A recent podcast from Reply All, inspired by this Atlantic article and this paper by artist Jenny Odell has sent me down a rabbit hole and into the strange world of dropshipping. Each of them set out to answer: What is up with all of those weird ads in your Instagram feeds? You know, the ones with what look like luxury products with dubiously cheap price tags or limited time offers? Does anyone ever click these and actually buy these products?

Well, the answer is yes. As it turns out, what’s behind these brands is one platform: Shopify.
Alexis Madrigal writes: “All these sites use a platform called Shopify, which is like the WordPress or Blogger of e-commerce, enabling completely turnkey online stores. Now, it has over 500,000 merchants, a number that’s grown 74 percent per year over the last five years. On the big shopping days around Thanksgiving, they were doing $1 million in transactions per minute. And the “vast majority” of the stores on the service are small to medium-sized businesses.”
Shopify helps dropshippers quickly and easily build a front end eCommerce experience and integrates directly with AliExpress, so these retailers source and ship products directly from China, without ever holding inventory (or even seeing the product, for that matter). Using a reverse image search, Odell found that the same watch had been listed by numerous e-retailers, with different branding and similarly fishy “About Us” sections on their sites.

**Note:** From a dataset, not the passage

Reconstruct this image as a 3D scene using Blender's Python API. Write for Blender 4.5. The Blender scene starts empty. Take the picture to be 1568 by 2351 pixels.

Above: A watch listed for less than $2 on Amazon is rebranded and sold for $40 on a Shopify site.

Above: “creatively” written About Us sections on Shopify sites; Photoshopped storefronts.
This phenomenon has launched a sub genre of get-rich-quick “how to dropship” YouTube influencers (many of whom claim to have made hundreds of thousands of dollars with their dropshipping companies) who charge a monthly subscription to other wannabe dropshippers looking to mimic their mastery of social media advertising and Shopify tools.

As Reply All investigates, it’s difficult to ascertain how profitable any of these retailers are, if at all. The lack of transparency and semi-scamminess has also led investors to question Shopify’s huge market cap.
WHY IT’S HOT:
Aside from being an interesting case study in the questionable valuation of an internet company, how dropshippers use Shopify for their not-really-scams demonstrates how easy it has become for brand storytelling to gloss over a sketchy business selling sketchy products. There’s also a real implication for advertisers in a world where consumers feel ripped off by “fake” brands proliferating on social. It also speaks to transparency; how important is it to consumers to know where their products are coming from – both where they are manufactured, and how they get to their doorstep? As artist Jenny Odell puts it in her piece, it all comes down to the fact that “…the internet makes it possible for anyone to tell any story, about anything, from anywhere.”